E Division police have joined forces with Mid and East Lothian councils to target local hot spots for vandalism, graffiti, fly tipping, noise and nuisance calls, and dog fouling.

Only last week vandals set fire to an area of a community garden in Loanhead causing £2,000 worth of damage.

During the eight-week crackdown, police will be urging Midlothian residents to report instances of antisocial behaviour.

Launching the latest Operation Erase initiative, E Division commander Chief Superintendent Mark Williams said: “Time and time again people tell us these issues are a blight and they impact greatly on them.

“Although they may be classed as low-level nuisance problems, the impact they have on quality of life is disproportionate and it deserves our time and effort and that is what our communities want us to do.”

Using data gathered from community groups and councils and other police intelligence, the officers leading the initiative have been able to identify hot spots for each station area with the times antisocial behaviour is likely to occur.

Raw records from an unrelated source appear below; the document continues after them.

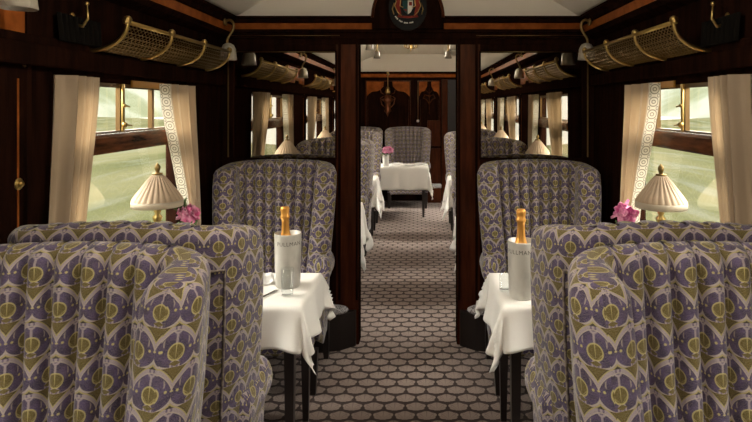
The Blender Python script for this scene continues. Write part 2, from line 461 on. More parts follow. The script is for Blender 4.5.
# coat of arms
ca = empty('coat_of_arms', (0,YP-.0685,2.232), 0, 'painted coat of arms with shield and supporters on black oval above the doorway', 'coat of arms')
def ovalp(rx,rz,y0,y1,mat,name,cz=0,n=40):
    bm=BM(); prism(bm,[(rx*math.cos(2*PI*i/n),cz+rz*math.sin(2*PI*i/n)) for i in range(n)],'y',y0,y1); return obj(name,bm,mat,ca,False)
ovalp(.125,.150,-.008,0,BLACKM,'oval_ground')
bm=BM(); prism(bm,[(0,-.045),(0,.045),(-.034,.045),(-.034,0),(-.02,-.03)],'y',-.016,-.008); obj('shield',bm,BLUEM,ca,False)
bm=BM(); prism(bm,[(0,-.045),(.02,-.03),(.034,0),(.034,.045),(0,.045)],'y',-.016,-.008); obj('shield',bm,WHITEM,ca,False)
bm=BM(); prism(bm,[(.008,.012),(.028,.012),(.028,.036),(.008,.036)],'y',-.018,-.016); obj('shield_charge',bm,REDM,ca,False); bm=BM(); prism(bm,[(-.03,-.012),(-.008,-.012),(-.008,-.028)],'y',-.018,-.016); obj('shield_charge',bm,REDM,ca,False)
for s in (-1,1):
    P=[(.040,-.055),(.060,-.050),(.070,-.020),(.085,.010),(.075,.040),(.085,.070),(.062,.082),(.048,.060),(.042,.030),(.052,.005),(.045,-.025)]
    bm=BM(); prism(bm,[(s*a,b) for a,b in P],'y',-.018,-.008); obj('supporter',bm,REDM,ca,False)
    bm=BM(); tube(bm,[(s*a,-.018,b) for a,b in [(.040,-.055),(.066,-.03),(.085,.010),(.075,.040),(.085,.070),(.062,.082),(.045,.055),(.05,.01),(.03,.0)]],.0035,6); 
    tube(bm,[(s*.09,-.012,-.045),(s*.10,-.012,-.01),(s*.088,-.012,.03)],.004,6); obj('gilt_scroll',bm,BRASS,ca)
bm=BM(); lathe(bm,[(.022,0),(.028,.012),(.02,.028),(.006,.034),(.004,.045)],12,(0,-.014,.058)); obj('crown',bm,BRASS,ca)
bm=BM(); prism(bm,[(-.07,-.062),(0,-.070),(.07,-.062),(.062,-.050),(0,-.056),(-.062,-.050)],'y',-.014,-.008); obj('compartment',bm,REDM,ca,False)
for wd in range(4):
    bm=BM()
    for i in range(wd*4,wd*4+3):
        a=math.radians(-144+i*5.2); x,z=.098*math.cos(a),.100*math.sin(a)
        box(bm,x-.0045,x+.0045,-.0105,-.008,z-.0035-(i%3)*.001,z+.0035)
    obj('motto_word',bm,WHITEM,ca,False)

# angled plinths either side of the doorway
# ---------------------------------------------------------------- end wall of the far saloon
bm=BM(); box(bm,-W-WT,W+WT,YE,YE+.06,0,2.2); we=struct('wall_end',bm,MAHOG)
tymp('wall_far_lunette', YE-.004, YE+.05, CREAM)
bm=BM(); box(bm,-CX,CX,YE-.03,YE,2.13,2.165,bev=.005); box(bm,-CX,CX,YE-.02,YE,2.045,2.07,bev=.004); obj('head_moulding',bm,MAHOG,we,False)
obj('veneer_band',box(BM(),-CX,CX,YE-.012,YE,2.07,2.13),ORANGE,we,False)
def end_panel(x0,x1,z0=.95,z1=2.0):
    xc=(x0+x1)/2; w2=(x1-x0)/2
    for s in (-1,1):
        pts=[(xc+s*w2,z1),(xc+s*w2,z1-.27)]
        for i in range(9):
            t=i/8; pts.append((xc+s*w2*(1-.78*t), z1-.25+.17*t+.025*math.sin(t*PI*2)))
        pts.append((xc+s*w2*.2,z1))
        bm=BM(); prism(bm,pts,'y',YE-.006,YE); obj('flame_veneer',bm,ORANGE,we,False)
    bm=BM(); 
    for xx in (x0-.012,x1+.012): box(bm,xx-.006,xx+.006,YE-.012,YE,z0,z1+.02)
    box(bm,x0,x1,YE-.012,YE,z1+.005,z1+.02)
    tube(bm,[(x0+.02,YE-.003,z0),(x0+.02,YE-.003,z1-.3)],.003,5); tube(bm,[(x1-.02,YE-.003,z0),(x1-.02,YE-.003,z1-.3)],.003,5)
    obj('panel_moulding',bm,MAHRED,we,False)
end_panel(-.80,-.08); end_panel(.08,.42); end_panel(-1.15,-.93)
# marquetry motif on the right panel
bm=BM()
for s in (-1,1):
    tube(bm,[(.25,YE-.006,1.62),(.25+s*.05,YE-.006,1.70),(.25+s*.10,YE-.006,1.72),(.25+s*.07,YE-.006,1.78),(.25+s*.02,YE-.006,1.76)],.010,6)
    tube(bm,[(.25,YE-.006,1.80),(.25+s*.04,YE-.006,1.84),(.25+s*.06,YE-.006,1.88)],.007,6)
tube(bm,[(.25,YE-.006,1.45),(.25,YE-.006,1.95)],.009,6); ball(bm,(.25,YE-.006,1.76),.028)
obj('marquetry_motif',bm,WAL,we)
bm=BM(); box(bm,.22,.44,YE-.014,YE,.10,.88,bev=.005); box(bm,.22,.44,YE-.014,YE,.92,1.35,bev=.005); obj('lower_panel',bm,MAHRED,we,False)
bm=BM(); box(bm,.46,.56,YE-.03,YE,0.001,2.04,bev=.004); obj('door_post',bm,MAHRED,we,False)
d2=struct('door_2',box(BM(),.565,1.14,YE-.02,YE-.002,.003,2.03),BLACKW)
obj('door_handle', tube(BM(), [(.72,YE-.02,1.0),(.72,YE-.06,1.0),(.80,YE-.06,1.0)], .009), BRASS, d2)
for x,nm in ((-.93,'left'),(.06,'centre')):
    r=empty('pull_cord',(x,YE-.03,1.35),0,'thin brass pull cord, far end wall, '+('leftmost one at the doorway edge' if nm=='left' else 'beside the marquetry panel'),'pull cord','pull cords on the far end wall')
    obj('cord',tube(BM(),[(0,0,0),(0,0,.66)],.006,6),BRASSD,r); obj('pull_knob',ball(BM(),(0,0,-.01),.024),PORC,r)
# hanging ornate bracket lantern on end wall
wl_=empty('wall_sconce',(-.44,YE-.10,1.45),0,'ornate gilt hanging wall sconce on a brass rod against the far end wall','sconce')
obj('rod',tube(BM(),[(0,0,.42),(0,0,.70)],.007,8),BRASS,wl_)
obj('wall_bracket',box(BM(),-.02,.02,0,.098,.66,.70,bev=.005),BRASS,wl_)
obj('shade',lathe(BM(),[(.012,.46),(.035,.43),(.055,.36),(.045,.34),(.01,.335)],12),BRASSD,wl_)
bm=BM(); lathe(bm,[(.012,.335),(.06,.31),(.05,.27),(.10,.25),(.05,.20),(.035,.10),(.055,.06),(.025,.02),(.0,-.04)],12,mod=lambda a,k:1+.12*math.cos(6*a))
for s in (-1,1):
    tube(bm,[(s*.03,0,.10),(s*.10,0,.17),(s*.12,0,.27),(s*.07,0,.30)],.009,6); tube(bm,[(s*.05,0,.33),(s*.11,0,.36),(s*.12,0,.41)],.008,6)
obj('scrolled_body',bm,newmat('red_gilt',(.17,.055,.02),.4,.6)[0],wl_)

# ================================================================== WINDOWS, CURTAINS, RACKS
LW = {}
wi = 1
row_names = {0:'by the mirror',1:'beside the camera',2:'rearmost in near saloon',3:'first past doorway',4:'second past doorway',5:'by the end wall'}
def curtain(xw, sx, y0t, y1t, y0b, y1b, lead, label, trim=True):
    """sheet hanging at x=sx*1.19; lead=+1: trim edge at high y end, -1: low y end."""
    zt, zb = 1.70, .80
    NU, NZ = 60, 26
    r = empty('curtain', (sx*1.185, (y0t+y1t)/2, zt), 0, label, 'curtain', 'beige window curtains')
    yc=(y0t+y1t)/2
    def P(u, t):
        # u 0..1 from y0 to y1 ; t 0 top..1 bottom
        tie = sm(t/.95)
        ya = lerp(y0t,y0b,tie**.8); yb = lerp(y1t,y1b,tie**.8)
        le = (u if lead>0 else 1-u)           # 0 outer edge .. 1 leading edge
        q = min(1, le/.80)
        pos = q*.97 + max(0,(le-.80)/.20)*.03
        y = lerp(ya,yb,pos) if lead>0 else lerp(yb,ya,pos)
        ph = q*2*PI*3.5
        x = .027*math.sin(ph+.6)*(1-.2*t) + .009*math.sin(ph*2.3+1+t)
        s_ = sm((le-.80)/.20)
        xe = -.018*sm((le-.62)/.18)
        x = x*(1-sm((le-.60)/.16)) + xe + s_*.050
        return (sx*x, y-yc, -(zt-zb)*t)
    def sheet(u0,u1,nu,th):
        bm=BM(); uvl=bm.loops.layers.uv.new('UVMap'); g=[]
        for j in range(NZ+1):
            g.append([bm.verts.new(P(lerp(u0,u1,i/nu), j/NZ)) for i in range(nu+1)])
        for j in range(NZ):
            for i in range(nu):
                f=bm.faces.new((g[j][i],g[j][i+1],g[j+1][i+1],g[j+1][i]))
                for lp,(a,b) in zip(f.loops,((i,j),(i+1,j),(i+1,j+1),(i,j+1))): lp[uvl].uv=(a/nu,(zt-zb)*b/NZ)
        return bm
    tw=.20
    if trim:
        if lead>0: obj('drape',sheet(0,1-tw,46,0),CURT,r); obj('embroidered_trim',sheet(1-tw,1,14,0),TRIM,r)
        else: obj('drape',sheet(tw,1,46,0),CURT,r); obj('embroidered_trim',sheet(0,tw,14,0),TRIM,r)
    else: obj('drape',sheet(0,1,NU,0),CURT,r)
    return r
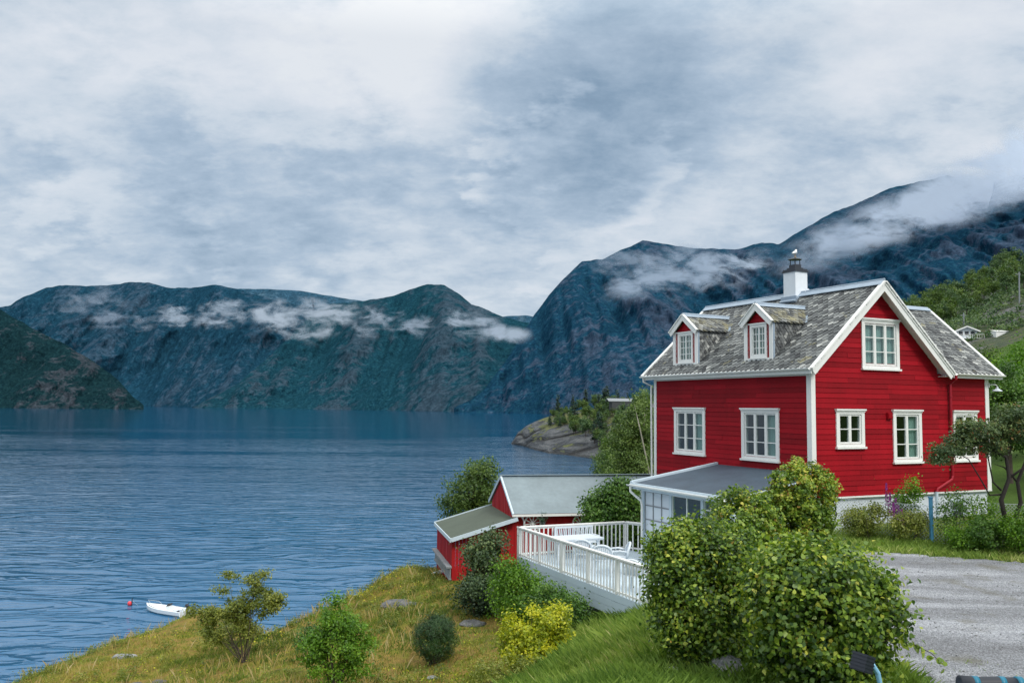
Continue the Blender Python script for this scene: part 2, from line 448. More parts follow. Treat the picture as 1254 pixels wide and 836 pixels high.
for j in range(len(gy)):
    r = np.sqrt((GX[j][:, None] - CP[None, :, 0]) ** 2 + (GY[j][:, None] - CP[None, :, 1]) ** 2)
    GZ[j] = -_phi(r) @ _w[:_n] + _w[_n] + _w[_n + 1] * GX[j] + _w[_n + 2] * GY[j]
def vnoise(X, Y, s, seed=0, octv=3):
    """smooth value noise on a lattice, vectorised"""
    out_ = np.zeros_like(X, dtype=float); amp = 1; tot_ = 0
    for o in range(octv):
        rg = np.random.default_rng(seed + o); tab = rg.random((256, 256))
        x = X * s * 2 ** o + 57.3 * o; y = Y * s * 2 ** o + 11.7 * o
        xi = np.floor(x).astype(int); yi = np.floor(y).astype(int); fx = x - xi; fy = y - yi
        fx = fx * fx * (3 - 2 * fx); fy = fy * fy * (3 - 2 * fy)
        a = tab[xi % 256, yi % 256]; b = tab[(xi + 1) % 256, yi % 256]; c = tab[xi % 256, (yi + 1) % 256]; d = tab[(xi + 1) % 256, (yi + 1) % 256]
        out_ += amp * ((a * (1 - fx) + b * fx) * (1 - fy) + (c * (1 - fx) + d * fx) * fy); tot_ += amp; amp *= .5
    return out_ / tot_ - .5
wild = 1 / (1 + np.exp((GX - 1.5 + (GY - 20) * -.12) * 1.5))       # 1 on the meadow side, 0 in the garden
GZ += vnoise(GX, GY, .35, 3, 4) * .55 * wild + vnoise(GX, GY, 1.6, 9, 3) * .14 * (wild * .8 + .08)
def H(x, y):
    x = np.asarray(x, float); y = np.asarray(y, float)
    u = np.clip((x - TX0) / TD, 0, len(gx) - 1.001); v = np.clip((y - TY0) / TD, 0, len(gy) - 1.001)
    i = u.astype(int); j = v.astype(int); fu = u - i; fv = v - j
    return (GZ[j, i] * (1 - fu) + GZ[j, i + 1] * fu) * (1 - fv) + (GZ[j + 1, i] * (1 - fu) + GZ[j + 1, i + 1] * fu) * fv
def Hs(x, y): return float(H(np.array([x]), np.array([y]))[0])

def mat_ground():
    m, nt, b = newmat('meadow_ground')
    p = geo_pos(nt)
    n = nt.noise(p, .42, 6, .65, .4); n2 = nt.noise(p, 2.6, 6, .7); n3 = nt.noise(p, 14, 4, .7)
    c = nt.ramp(n, [(.30, (.05, .065, .014)), (.42, (.13, .14, .025)), (.50, (.25, .17, .05)), (.58, (.19, .18, .03)), (.72, (.07, .085, .016))])
    c = nt.mix(nt.ramp(n2, [(.5, 0), (.66, .8)]), c, (.19, .125, .05))
    c = nt.mix(nt.ramp(n2, [(.28, .8), (.40, 0)]), c, (.045, .035, .02))
    g = nt.mix(n2, (.035, .075, .014), (.08, .13, .025))
    c = nt.mix(nt.attr('lawn'), c, g)
    c = nt.mix(1.0, c, nt.ramp(n3, [(.2, .55), (.8, 1.5)]), 'MULTIPLY')
    nt.link(c, b.inputs['Base Color']); b.inputs['Roughness'].default_value = .95; b.inputs['Specular IOR Level'].default_value = .1
    nt.link(nt.bump(nt.math('ADD', n2, n3), .7, .12), b.inputs['Normal'])
    return m
ny, nx = GX.shape
idx = np.arange(nx * ny).reshape(ny, nx)
FQ = np.stack([idx[:-1, :-1], idx[:-1, 1:], idx[1:, 1:], idx[1:, :-1]], -1).reshape(-1, 4)
ground = np_mesh('ground', np.stack([GX, GY, GZ], -1).reshape(-1, 3), FQ, mat_ground(), smooth=True)
a = ground.data.attributes.new('lawn', 'FLOAT', 'POINT'); a.data.foreach_set('value', (1 - wild).ravel().astype('f'))
tag(ground, kind='structure')

# ------------------------------------------------------------------ gravel drive
DRV = [(7.9, 20.6), (5.9, 14.5), (4.9, 12.0), (5.0, 10.0), (4.4, 9.0), (4.2, 7.6), (5.5, 6.9), (12, 6.6), (30, 6.5), (34, 12), (24, 14.6), (17, 16.6), (13, 18.2), (11.1, 19.0), (10, 19.6), (9.1, 20.1)]
def inpoly(X, Y, poly):
    c = np.zeros(np.shape(X), bool); n = len(poly)
    for i in range(n):
        x0, y0 = poly[i]; x1, y1 = poly[(i + 1) % n]
        if y0 == y1: continue
        k = ((y0 > Y) != (y1 > Y)) & (X < (x1 - x0) * (Y - y0) / (y1 - y0) + x0); c ^= k
    return c
dx = np.arange(3.5, 34, .12); dy = np.arange(6, 21.5, .12); DX, DY = np.meshgrid(dx, dy)
wob = vnoise(DX, DY, .9, 21, 3) * .5
wob = wob + vnoise(DX, DY, 3.5, 23, 2) * .35
inside = inpoly(DX + wob, DY + wob * .7, DRV)
DZ = H(DX, DY) + np.where(inside, .03, -.25)
idd = np.arange(DX.size).reshape(DX.shape)
FD = np.stack([idd[:-1, :-1], idd[:-1, 1:], idd[1:, 1:], idd[1:, :-1]], -1)
keepq = (inside[:-1, :-1] | inside[:-1, 1:] | inside[1:, 1:] | inside[1:, :-1])
def mat_gravel():
    m, nt, b = newmat('gravel')
    p = geo_pos(nt)
    n = nt.noise(nt.mapping(p, (.16, .8, 1), (0, 0, radians(-12))), 1.0, 4, .6, .5); n2 = nt.noise(p, 40, 3, .8); n3 = nt.noise(p, 1.1, 4, .6)
    vo = nt.n.new('ShaderNodeTexVoronoi'); vo.inputs['Scale'].default_value = 55; nt.link(p, vo.inputs['Vector'])
    c = nt.ramp(n, [(.3, (.18, .185, .20)), (.46, (.235, .245, .265)), (.58, (.36, .375, .41)), (.68, (.28, .29, .31))])
    c = nt.mix(1.0, c, nt.ramp(vo.outputs['Color'], [(.1, .6), (.5, 1.0), (.9, 1.5)]), 'MULTIPLY')
    c = nt.mix(1.0, c, nt.ramp(n2, [(.25, .55), (.75, 1.5)]), 'MULTIPLY')
    c = nt.mix(nt.ramp(n3, [(.56, 0), (.70, .5)]), c, (.13, .12, .07))
    nt.link(c, b.inputs['Base Color']); b.inputs['Roughness'].default_value = .9; b.inputs['Specular IOR Level'].default_value = .2
    nt.link(nt.bump(nt.math('ADD', vo.outputs['Distance'], n2), .8, .03), b.inputs['Normal'])
    return m
drv = np_mesh('gravel_driveway', np.stack([DX, DY, DZ], -1).reshape(-1, 3), FD[keepq].reshape(-1, 4), mat_gravel(), smooth=True)
tag(drv, kind='structure')

# ------------------------------------------------------------------ mountains
def lerp_pts(pts, x):
    xs = [p[0] for p in pts]
    return [float(np.interp(x, xs, [p[k] for p in pts])) for k in range(1, len(pts[0]))]

def mat_mount(name, c_forest_haze, c_bush_haze, c_rock_haze, c_bare_haze, rockiness=.5, scale=1.0, top=900, veg_top=500):
    m, nt, b = newmat(name)
    p = geo_pos(nt); s = scale
    sp = nt.n.new('ShaderNodeSeparateXYZ'); nt.link(p, sp.inputs[0])
    n = nt.noise(nt.mapping(p, (.0065 * s, .0065 * s, .0045 * s)), 1, 7, .66, .8)
    n2 = nt.noise(nt.mapping(p, (.034 * s, .034 * s, .014 * s)), 1, 7, .72, .3)
    n3 = nt.noise(p, .10 * s, 3, .8)
    sl = nt.noise(nt.mapping(p, (.014 * s, .014 * s, .050 * s), (0, radians(16), 0)), 1, 6, .7, .6)
    f = nt.math('ADD', nt.math('MULTIPLY', n, .5), nt.math('ADD', nt.math('MULTIPLY', n2, .28), nt.math('MULTIPLY', sl, .22)))
    hgt = nt.n.new('ShaderNodeMapRange'); nt.link(sp.outputs[2], hgt.inputs[0]); hgt.inputs['From Max'].default_value = top
    f = nt.math('ADD', f, nt.math('MULTIPLY', nt.math('SUBTRACT', nt.attr('steep'), .5), .16))
    r0 = .56 - .1 * rockiness
    veg = nt.mix(nt.ramp(n3, [(.35, 0), (.65, 1)]), c_forest_haze, c_bush_haze)
    c = nt.mix(nt.ramp(f, [(r0, 0), (r0 + .05, .8), (r0 + .12, 1)]), veg, nt.mix(n2, c_rock_haze, c_bare_haze))
    c = nt.mix(1.0, c, nt.ramp(nt.math('ADD', nt.math('MULTIPLY', n2, .5), nt.math('MULTIPLY', n3, .5)), [(.34, .50), (.5, .95), (.66, 1.7)]), 'MULTIPLY')
    nt.link(c, b.inputs['Base Color']); b.inputs['Roughness'].default_value = .95; b.inputs['Specular IOR Level'].default_value = 0
    nt.link(nt.bump(nt.math('ADD', n2, nt.math('MULTIPLY', n3, .6)), .7, 15 / s), b.inputs['Normal'])
    return m

BVH = {}
def mountain(name, ridge, base, mat, prof=1.15, amp=90, seed=0, step=2.0, rows=110, freq=.0016, back=600, ridge_jag=1.2, gully=.5, smooth=True):
    """ridge: (px, py, distance); base: (px, distance). A slope swept from the shore to its crest and down the far side."""
    x0, x1 = ridge[0][0], ridge[-1][0]; n = int((x1 - x0) / step) + 1
    V = []; ST = []
    for i in range(n):
        px = x0 + (x1 - x0) * i / (n - 1)
        py, dr = lerp_pts(ridge, px); db, = lerp_pts(base, px)
        py += ridge_jag * mnoise.fractal(Vector((px * .06, seed, 0)), 1.0, 2, 4)
        R = at_y(px, py, dr); azr = ray(px, 500); az = Vector((azr.x, azr.y, 0)).normalized()
        Bx = azr.x / azr.y * db
        for k in range(rows + 9):
            if k <= rows:
                t = k / rows; y = db + (dr - db) * t
                x = Bx + (R.x - Bx) * t
                z = -8 + (R.z + 8) * (t ** prof)
                fr = sin(pi * min(1, t)) ** .7
                q = Vector((x * freq, y * freq, z * freq * .8 + seed))
                r1 = mnoise.ridged_multi_fractal(q, 1.05, 2.1, 4, 1.0, 2.0) - 1.1
                g = mnoise.fractal(Vector((x * freq * 3.2, seed * 3.1, z * freq * .5)), .8, 2.1, 4)
                g2 = mnoise.fractal(Vector((x * freq * 9, y * freq * 9, z * freq * 6)), .8, 2.1, 3)
                off = (r1 * .8 + g * gully * 1.6 + g2 * .10) * amp * fr
                y2 = y - off; z2 = z + off * .25 * fr
                st = .5 + .5 * math.tanh(g * 1.6 + r1 * .4)
                V.append((x * (y2 / y), y2, z2)); ST.append(st)
            else:
                t = (k - rows) / 8
                V.append((R.x * (1 + back * t / dr), dr + back * t, R.z - (R.z + 40) * t * t)); ST.append(.5)
    m = rows + 9; V = np.array(V, 'f'); idx = np.arange(n * m).reshape(n, m)
    Fm = np.stack([idx[:-1, :-1], idx[1:, :-1], idx[1:, 1:], idx[:-1, 1:]], -1).reshape(-1, 4)
    o = np_mesh(name, V, Fm, mat, smooth=smooth)
    a = o.data.attributes.new('steep', 'FLOAT', 'POINT'); a.data.foreach_set('value', np.array(ST, 'f'))
    BVH[name + str(seed)] = BVHTree.FromPolygons([tuple(v) for v in V], Fm.tolist())
    return tag(o, kind='structure')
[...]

Based on that information, police, community action teams and council officials target key locations at particular times with additional patrols.

CS Williams said, while police were becoming “increasingly better” at solving reported incidents of antisocial behaviour, such as vandalism, they were not always informed of all crimes of this type.

“One of our pleas as part of this initiative is to get people to touch directly with the police or the council and raise any concerns about antisocial environmental damage.

“The more we know the better placed we are to deal with and direct the significant resources of the police and council,” he said.

Midlothian councillor Jim Muirhead (Lab), community safety spokesman, said: “This is a further example of our strong partnership working with the police to tackle antisocial behaviour in Midlothian. Antisocial behaviour can have a considerable negative impact on local communities. This initiative aims to provide not only a deterrent to committing these crimes but also help identify additional solutions to this problem.”

Sergeant Bob Innes, the council’s community safety manager, said many incidents could be tackled by civil legislation with the authority having the power to take forward antisocial behaviour orders or carry out interventions. Fixed penalty powers could also be used.